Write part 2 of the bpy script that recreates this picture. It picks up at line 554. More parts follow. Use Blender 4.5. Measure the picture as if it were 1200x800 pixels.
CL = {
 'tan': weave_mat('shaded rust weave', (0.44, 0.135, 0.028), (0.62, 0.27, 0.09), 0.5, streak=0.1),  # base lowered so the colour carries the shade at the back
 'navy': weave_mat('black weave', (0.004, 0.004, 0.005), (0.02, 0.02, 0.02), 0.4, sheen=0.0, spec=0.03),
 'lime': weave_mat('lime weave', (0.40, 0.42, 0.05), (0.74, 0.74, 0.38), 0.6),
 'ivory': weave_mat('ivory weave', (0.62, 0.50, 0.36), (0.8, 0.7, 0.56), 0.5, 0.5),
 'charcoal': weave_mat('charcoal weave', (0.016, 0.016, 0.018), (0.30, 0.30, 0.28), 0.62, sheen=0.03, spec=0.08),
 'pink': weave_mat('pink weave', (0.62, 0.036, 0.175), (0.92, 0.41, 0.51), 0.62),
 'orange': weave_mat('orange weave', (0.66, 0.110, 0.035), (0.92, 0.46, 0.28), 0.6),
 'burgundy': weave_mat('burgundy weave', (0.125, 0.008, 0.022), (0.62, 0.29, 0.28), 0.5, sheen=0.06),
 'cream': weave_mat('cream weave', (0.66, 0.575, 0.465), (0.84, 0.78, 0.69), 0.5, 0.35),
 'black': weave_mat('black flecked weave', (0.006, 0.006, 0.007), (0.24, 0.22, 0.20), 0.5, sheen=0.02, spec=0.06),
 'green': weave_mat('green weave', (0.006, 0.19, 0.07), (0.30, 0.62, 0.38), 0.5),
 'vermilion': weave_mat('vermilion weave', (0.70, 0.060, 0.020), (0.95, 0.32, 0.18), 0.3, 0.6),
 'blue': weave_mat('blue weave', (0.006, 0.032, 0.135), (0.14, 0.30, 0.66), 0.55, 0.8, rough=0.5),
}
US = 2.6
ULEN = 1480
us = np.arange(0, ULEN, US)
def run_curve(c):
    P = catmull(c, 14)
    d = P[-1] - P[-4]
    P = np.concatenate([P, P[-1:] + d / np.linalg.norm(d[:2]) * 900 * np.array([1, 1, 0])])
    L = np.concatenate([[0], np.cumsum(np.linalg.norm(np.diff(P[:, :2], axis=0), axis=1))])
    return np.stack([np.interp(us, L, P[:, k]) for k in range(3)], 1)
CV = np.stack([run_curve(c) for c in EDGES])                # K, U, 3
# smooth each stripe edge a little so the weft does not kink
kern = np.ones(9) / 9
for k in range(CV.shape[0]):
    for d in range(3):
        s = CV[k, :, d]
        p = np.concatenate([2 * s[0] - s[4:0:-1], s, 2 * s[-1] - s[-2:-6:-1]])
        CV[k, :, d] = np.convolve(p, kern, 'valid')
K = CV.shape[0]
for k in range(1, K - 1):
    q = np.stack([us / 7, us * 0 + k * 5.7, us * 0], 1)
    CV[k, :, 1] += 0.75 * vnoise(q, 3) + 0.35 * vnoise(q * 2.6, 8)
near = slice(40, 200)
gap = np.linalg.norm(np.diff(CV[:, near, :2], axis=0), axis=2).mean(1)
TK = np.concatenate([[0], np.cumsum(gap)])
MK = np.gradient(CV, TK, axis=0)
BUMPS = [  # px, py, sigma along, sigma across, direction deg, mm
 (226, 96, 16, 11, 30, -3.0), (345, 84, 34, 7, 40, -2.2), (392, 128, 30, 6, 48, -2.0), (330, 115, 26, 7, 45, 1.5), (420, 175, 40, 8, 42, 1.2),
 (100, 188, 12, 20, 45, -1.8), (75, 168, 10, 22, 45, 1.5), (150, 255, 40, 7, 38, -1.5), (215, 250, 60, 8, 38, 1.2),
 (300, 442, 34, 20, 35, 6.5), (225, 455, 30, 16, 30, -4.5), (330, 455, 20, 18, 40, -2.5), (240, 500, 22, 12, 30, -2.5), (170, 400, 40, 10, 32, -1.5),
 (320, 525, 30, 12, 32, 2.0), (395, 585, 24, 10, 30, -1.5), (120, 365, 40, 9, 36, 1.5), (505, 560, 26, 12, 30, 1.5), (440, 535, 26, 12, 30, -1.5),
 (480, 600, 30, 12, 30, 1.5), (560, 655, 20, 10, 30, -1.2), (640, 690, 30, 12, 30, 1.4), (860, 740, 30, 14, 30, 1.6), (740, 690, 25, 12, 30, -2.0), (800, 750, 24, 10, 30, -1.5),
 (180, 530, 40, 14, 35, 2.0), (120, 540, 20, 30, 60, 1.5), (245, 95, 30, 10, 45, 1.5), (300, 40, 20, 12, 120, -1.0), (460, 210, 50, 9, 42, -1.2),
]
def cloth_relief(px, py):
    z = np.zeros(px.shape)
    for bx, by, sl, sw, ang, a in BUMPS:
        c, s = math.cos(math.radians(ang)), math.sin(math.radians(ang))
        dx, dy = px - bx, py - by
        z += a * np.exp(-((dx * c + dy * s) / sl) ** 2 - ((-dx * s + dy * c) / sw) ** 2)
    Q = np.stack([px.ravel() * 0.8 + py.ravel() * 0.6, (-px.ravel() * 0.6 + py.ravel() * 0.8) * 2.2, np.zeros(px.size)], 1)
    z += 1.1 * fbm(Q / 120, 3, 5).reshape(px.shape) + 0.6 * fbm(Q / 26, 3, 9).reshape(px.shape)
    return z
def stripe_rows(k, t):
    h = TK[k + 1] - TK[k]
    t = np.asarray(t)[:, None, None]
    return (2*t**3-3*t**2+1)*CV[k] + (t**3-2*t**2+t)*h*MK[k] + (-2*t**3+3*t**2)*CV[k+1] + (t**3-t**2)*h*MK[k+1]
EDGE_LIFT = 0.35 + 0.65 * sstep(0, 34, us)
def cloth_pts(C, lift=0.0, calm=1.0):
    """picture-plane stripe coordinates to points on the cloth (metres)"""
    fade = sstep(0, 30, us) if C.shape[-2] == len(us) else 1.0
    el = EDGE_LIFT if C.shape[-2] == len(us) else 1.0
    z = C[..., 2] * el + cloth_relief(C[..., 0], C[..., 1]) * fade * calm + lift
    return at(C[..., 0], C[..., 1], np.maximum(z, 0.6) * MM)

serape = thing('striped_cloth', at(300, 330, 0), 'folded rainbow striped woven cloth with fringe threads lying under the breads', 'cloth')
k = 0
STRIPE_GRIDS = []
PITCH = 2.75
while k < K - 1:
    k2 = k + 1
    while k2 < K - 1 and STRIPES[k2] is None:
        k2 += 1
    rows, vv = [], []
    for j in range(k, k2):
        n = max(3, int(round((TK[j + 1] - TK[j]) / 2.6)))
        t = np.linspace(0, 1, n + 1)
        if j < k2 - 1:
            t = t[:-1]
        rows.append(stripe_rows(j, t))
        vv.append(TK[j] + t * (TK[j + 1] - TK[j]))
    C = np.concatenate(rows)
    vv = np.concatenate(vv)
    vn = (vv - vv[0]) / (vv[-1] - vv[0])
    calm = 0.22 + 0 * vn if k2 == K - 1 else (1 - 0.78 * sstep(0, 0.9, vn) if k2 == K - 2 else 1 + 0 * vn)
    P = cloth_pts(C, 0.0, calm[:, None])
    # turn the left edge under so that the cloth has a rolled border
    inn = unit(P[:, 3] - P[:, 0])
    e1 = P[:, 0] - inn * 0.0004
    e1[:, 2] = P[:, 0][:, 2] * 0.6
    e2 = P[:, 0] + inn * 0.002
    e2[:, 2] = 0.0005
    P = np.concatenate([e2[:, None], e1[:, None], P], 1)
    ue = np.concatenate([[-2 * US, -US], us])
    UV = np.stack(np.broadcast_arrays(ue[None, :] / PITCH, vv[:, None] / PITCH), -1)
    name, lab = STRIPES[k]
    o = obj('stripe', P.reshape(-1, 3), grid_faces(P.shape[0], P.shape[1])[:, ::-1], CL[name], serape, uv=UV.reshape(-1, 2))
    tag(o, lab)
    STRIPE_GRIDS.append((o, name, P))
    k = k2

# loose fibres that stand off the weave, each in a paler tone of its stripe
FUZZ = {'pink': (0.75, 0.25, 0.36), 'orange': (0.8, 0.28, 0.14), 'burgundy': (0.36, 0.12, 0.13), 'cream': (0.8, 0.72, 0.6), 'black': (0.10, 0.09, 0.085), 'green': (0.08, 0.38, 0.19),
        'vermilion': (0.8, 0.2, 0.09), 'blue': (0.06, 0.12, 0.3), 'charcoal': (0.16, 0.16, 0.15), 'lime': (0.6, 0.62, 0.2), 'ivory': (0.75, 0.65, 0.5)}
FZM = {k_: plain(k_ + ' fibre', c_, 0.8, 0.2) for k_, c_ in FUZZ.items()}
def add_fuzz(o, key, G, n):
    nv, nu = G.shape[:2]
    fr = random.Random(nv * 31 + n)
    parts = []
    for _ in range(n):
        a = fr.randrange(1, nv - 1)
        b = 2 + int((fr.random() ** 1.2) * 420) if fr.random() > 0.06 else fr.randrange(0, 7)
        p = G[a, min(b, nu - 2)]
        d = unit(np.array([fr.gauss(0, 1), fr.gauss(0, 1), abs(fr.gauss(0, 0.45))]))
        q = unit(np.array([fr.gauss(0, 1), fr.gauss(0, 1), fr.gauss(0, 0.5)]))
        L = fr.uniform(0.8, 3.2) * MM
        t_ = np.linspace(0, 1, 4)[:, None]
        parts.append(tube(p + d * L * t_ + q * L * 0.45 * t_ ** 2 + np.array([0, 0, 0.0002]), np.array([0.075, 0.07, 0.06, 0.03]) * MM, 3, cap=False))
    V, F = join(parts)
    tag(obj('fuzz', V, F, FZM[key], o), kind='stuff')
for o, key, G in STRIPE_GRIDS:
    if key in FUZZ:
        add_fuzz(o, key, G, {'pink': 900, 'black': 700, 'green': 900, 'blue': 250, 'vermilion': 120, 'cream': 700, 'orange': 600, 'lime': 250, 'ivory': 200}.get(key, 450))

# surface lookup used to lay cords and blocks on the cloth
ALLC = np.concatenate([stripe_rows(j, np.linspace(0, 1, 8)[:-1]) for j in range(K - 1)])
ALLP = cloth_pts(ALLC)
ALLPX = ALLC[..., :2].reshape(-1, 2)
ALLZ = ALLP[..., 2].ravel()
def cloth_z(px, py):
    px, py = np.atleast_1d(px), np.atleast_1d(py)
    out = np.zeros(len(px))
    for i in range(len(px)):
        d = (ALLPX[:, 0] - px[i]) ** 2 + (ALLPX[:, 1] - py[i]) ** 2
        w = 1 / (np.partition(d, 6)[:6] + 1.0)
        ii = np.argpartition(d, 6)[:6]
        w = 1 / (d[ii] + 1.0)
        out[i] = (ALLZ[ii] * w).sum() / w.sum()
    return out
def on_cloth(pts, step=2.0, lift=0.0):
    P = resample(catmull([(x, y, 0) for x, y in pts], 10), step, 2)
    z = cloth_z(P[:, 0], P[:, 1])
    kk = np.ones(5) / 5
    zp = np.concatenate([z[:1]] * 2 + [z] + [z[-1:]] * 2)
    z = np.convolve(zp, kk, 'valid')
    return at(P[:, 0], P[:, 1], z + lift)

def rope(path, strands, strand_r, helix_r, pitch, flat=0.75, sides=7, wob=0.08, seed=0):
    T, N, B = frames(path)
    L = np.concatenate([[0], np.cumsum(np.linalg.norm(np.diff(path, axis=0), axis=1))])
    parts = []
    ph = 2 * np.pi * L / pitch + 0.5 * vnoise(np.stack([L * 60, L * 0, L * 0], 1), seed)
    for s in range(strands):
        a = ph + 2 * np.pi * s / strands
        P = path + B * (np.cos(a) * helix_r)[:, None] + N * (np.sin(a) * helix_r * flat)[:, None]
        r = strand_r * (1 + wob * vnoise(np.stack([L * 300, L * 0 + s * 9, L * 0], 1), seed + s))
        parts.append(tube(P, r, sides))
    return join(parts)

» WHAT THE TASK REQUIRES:
Find how many lines of the material carry the string "picture". Only the number should be in the answer.

» RESPONSE:
2